I used to work for a big, political, bureaucratic corporation. The most political bureaucrats in the corporation instituted a Leadership Development Program governed by a Leadership Development Committee, but it was a ship without a rudder, so they formed a Leadership Steering Committee. Somehow I wound up on the Leadership Steering Committee and I think I was the only member that pondered the question - What is Leadership?
And now I find myself leading and managing a small business and I have again been contemplating - What is leadership? And what is management?
My present thinking is as follows:
Leadership
I have a dream.
I follow my bliss.
Will you help me along the way?
If so, I will help you along the way.
Management
Take measurements.
What is underperforming?
What is the improvement?
How will we implement the improvement?
Implement.
Repeat ad infinitum.
So the big question is: What is the dream?
At the top of most corporate entities, the dream is "to make money," presumably for the corporate collective, but in practice it is for the politically ambitious egocentric individuals who are trying to "advance their careers."
I find this most unsatisfying.
Walter Wink says that corporations exist to serve values beyond themselves; "Adam Smith himself acknowledged this when he wrote that the ultimate goal of a business is not to make a profit.
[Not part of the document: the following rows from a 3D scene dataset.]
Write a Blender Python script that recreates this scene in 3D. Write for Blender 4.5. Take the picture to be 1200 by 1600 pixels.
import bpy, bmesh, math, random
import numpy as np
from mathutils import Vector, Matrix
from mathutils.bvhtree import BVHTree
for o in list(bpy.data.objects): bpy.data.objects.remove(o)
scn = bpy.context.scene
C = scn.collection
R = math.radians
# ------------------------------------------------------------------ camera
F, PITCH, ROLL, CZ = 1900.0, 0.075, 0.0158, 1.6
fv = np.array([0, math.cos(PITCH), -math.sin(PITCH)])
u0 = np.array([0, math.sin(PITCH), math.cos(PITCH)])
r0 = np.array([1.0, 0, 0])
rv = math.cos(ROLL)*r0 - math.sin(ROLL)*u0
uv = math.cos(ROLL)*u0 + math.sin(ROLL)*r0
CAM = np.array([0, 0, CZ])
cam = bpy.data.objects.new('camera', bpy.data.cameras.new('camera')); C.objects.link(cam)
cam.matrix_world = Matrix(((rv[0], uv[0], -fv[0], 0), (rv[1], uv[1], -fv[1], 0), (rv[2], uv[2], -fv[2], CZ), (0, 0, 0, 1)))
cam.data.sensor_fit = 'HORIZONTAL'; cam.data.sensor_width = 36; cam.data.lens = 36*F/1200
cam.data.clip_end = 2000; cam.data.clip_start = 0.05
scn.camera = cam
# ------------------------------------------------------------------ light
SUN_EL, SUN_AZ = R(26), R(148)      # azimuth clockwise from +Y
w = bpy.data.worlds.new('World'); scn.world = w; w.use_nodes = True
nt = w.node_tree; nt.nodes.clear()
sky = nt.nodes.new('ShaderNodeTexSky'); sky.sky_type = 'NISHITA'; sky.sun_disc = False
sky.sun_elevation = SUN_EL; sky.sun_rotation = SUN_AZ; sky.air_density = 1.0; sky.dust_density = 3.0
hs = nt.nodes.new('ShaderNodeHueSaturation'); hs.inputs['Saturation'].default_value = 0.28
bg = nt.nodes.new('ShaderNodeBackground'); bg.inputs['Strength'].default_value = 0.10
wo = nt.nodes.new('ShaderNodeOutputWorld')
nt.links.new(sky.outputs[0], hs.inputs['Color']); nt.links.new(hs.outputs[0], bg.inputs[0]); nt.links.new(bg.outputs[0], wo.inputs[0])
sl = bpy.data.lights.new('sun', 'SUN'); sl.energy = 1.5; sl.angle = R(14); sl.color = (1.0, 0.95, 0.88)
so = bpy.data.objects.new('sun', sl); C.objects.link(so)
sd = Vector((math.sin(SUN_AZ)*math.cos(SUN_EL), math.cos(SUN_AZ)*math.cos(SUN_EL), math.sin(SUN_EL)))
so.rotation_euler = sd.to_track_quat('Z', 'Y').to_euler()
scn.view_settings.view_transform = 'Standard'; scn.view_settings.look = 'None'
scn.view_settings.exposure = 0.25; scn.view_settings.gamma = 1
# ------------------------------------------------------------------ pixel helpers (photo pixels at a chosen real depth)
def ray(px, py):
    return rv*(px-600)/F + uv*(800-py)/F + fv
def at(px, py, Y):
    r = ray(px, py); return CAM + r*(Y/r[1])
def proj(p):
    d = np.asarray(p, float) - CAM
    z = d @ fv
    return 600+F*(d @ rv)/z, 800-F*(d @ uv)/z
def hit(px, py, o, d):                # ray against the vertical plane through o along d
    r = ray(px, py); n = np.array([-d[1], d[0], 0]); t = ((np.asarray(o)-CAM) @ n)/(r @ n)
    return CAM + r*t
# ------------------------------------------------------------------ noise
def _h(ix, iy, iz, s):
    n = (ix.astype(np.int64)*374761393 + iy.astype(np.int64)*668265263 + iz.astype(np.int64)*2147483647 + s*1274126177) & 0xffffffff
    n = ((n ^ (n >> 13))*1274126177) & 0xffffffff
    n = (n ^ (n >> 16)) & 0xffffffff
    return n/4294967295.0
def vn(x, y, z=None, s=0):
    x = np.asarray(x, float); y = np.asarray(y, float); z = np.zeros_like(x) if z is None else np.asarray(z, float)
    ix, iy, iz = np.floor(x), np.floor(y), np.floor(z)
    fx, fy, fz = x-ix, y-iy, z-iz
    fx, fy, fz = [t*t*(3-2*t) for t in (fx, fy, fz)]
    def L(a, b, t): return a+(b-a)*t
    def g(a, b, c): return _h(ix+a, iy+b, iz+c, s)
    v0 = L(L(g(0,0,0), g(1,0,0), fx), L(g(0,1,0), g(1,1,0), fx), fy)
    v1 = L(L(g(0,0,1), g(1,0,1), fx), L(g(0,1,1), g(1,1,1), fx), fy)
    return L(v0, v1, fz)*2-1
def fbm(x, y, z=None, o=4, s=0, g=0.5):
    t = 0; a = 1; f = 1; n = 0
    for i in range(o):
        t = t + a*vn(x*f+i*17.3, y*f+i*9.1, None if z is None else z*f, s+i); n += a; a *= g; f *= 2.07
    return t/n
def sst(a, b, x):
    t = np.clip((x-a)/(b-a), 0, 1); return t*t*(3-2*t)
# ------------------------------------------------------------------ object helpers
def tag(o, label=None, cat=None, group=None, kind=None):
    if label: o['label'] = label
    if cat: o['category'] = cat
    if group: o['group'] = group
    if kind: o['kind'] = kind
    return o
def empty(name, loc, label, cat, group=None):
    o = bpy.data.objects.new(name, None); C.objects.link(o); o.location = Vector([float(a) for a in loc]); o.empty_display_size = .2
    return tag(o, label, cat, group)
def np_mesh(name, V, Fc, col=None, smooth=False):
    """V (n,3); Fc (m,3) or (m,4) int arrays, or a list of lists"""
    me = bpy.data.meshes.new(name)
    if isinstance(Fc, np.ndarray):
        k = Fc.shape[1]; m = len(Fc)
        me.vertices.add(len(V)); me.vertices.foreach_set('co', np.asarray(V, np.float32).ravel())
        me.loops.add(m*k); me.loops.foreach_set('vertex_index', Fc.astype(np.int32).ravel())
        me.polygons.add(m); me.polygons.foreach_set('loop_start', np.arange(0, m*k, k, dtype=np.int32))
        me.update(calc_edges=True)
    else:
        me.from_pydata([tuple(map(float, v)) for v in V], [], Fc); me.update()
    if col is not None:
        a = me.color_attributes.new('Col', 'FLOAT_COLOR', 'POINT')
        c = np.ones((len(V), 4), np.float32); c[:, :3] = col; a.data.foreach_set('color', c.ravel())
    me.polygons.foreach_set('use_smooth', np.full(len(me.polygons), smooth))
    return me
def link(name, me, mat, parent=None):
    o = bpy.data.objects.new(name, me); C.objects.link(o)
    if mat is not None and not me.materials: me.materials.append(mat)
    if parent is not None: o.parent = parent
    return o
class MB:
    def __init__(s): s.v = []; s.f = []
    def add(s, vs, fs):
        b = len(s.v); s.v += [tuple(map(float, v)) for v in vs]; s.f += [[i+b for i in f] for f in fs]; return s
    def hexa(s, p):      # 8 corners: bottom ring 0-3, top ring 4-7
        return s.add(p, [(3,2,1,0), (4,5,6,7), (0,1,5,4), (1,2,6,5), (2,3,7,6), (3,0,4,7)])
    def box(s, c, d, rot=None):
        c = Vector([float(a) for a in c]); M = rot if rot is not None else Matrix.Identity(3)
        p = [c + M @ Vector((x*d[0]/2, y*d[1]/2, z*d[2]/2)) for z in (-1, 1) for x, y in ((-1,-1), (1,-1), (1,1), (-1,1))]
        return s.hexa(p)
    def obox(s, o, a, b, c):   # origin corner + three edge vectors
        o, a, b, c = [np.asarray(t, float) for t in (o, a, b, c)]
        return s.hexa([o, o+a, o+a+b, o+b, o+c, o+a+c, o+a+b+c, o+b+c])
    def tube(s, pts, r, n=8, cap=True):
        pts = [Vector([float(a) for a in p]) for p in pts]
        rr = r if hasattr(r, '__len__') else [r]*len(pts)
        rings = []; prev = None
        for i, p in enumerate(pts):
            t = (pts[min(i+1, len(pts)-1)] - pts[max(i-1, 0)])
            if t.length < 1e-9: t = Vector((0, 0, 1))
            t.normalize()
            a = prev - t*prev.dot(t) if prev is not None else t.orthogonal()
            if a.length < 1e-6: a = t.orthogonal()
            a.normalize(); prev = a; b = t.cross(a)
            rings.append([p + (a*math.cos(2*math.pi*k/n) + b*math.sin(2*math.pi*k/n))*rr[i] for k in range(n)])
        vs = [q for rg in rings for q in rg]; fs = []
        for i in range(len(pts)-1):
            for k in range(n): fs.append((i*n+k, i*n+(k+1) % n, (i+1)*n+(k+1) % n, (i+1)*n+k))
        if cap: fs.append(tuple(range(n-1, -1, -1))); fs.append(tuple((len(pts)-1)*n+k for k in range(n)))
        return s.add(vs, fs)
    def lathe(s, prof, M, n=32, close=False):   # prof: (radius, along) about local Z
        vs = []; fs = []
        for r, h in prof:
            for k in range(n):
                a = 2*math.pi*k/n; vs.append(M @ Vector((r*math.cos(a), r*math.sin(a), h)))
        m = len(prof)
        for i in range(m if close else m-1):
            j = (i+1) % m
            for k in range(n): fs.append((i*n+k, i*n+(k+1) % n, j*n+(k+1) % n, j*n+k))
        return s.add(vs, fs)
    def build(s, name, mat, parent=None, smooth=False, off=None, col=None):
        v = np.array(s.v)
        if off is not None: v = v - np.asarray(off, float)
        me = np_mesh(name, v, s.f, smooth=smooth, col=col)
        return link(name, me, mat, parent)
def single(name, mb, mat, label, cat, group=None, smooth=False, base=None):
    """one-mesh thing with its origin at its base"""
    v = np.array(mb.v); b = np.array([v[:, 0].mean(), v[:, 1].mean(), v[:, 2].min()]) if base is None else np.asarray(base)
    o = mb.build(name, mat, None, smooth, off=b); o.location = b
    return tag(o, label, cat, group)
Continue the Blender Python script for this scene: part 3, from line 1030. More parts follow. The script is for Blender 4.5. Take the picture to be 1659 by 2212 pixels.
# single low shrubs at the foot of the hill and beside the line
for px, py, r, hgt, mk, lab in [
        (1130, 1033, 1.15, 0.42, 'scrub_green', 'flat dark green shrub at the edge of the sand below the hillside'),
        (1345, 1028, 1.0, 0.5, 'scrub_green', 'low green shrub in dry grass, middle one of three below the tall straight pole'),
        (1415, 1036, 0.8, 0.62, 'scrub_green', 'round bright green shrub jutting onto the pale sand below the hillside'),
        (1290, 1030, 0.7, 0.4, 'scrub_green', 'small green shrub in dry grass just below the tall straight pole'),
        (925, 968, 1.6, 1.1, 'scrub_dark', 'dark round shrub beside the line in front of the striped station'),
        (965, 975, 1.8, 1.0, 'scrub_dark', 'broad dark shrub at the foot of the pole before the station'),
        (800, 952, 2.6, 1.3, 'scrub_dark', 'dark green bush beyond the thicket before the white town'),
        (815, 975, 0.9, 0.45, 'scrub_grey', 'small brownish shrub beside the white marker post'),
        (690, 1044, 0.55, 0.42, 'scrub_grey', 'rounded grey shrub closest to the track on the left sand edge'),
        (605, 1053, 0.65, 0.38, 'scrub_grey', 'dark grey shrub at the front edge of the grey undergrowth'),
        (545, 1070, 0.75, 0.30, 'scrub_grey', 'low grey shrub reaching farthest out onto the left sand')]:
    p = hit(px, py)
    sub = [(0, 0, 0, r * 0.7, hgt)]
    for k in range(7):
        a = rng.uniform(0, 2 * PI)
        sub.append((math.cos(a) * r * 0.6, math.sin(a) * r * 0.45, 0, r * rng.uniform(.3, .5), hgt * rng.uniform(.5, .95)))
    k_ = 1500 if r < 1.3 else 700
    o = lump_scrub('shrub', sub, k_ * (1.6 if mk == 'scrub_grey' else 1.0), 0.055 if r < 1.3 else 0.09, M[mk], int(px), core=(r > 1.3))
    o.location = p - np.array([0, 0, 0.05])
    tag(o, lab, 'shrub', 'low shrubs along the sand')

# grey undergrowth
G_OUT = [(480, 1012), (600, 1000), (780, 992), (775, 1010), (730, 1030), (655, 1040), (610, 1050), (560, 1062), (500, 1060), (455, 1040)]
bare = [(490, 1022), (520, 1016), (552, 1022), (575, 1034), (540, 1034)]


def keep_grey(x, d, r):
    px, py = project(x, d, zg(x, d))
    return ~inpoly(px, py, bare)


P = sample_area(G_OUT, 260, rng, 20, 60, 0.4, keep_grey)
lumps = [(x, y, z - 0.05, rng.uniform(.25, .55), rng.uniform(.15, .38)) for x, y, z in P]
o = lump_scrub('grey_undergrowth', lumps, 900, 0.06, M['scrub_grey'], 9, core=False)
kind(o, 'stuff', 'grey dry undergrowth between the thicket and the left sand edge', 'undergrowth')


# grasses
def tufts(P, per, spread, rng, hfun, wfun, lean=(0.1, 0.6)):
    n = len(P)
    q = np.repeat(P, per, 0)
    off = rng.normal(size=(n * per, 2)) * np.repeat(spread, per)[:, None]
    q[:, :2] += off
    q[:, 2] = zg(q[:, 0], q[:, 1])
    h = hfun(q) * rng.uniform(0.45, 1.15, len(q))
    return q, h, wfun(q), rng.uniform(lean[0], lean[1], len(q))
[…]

Profit is just the means. The goal is the general welfare." The Powers, page 68.
Adam Smith (Scotsman, the father of economics) The Wealth of Nations, book 5, chapter 1, part 3; "The wise and virtuous man is at all times willing that his own private interests should be sacrificed to the public interest of his own particular society - that the interests of this order of society be sacrificed to the greater interests of the state. He should therefore be equally willing that all those inferior interests should be sacrificed to the greater society of all sensible and intelligent beings ..."
So what is my dream, if not to make money?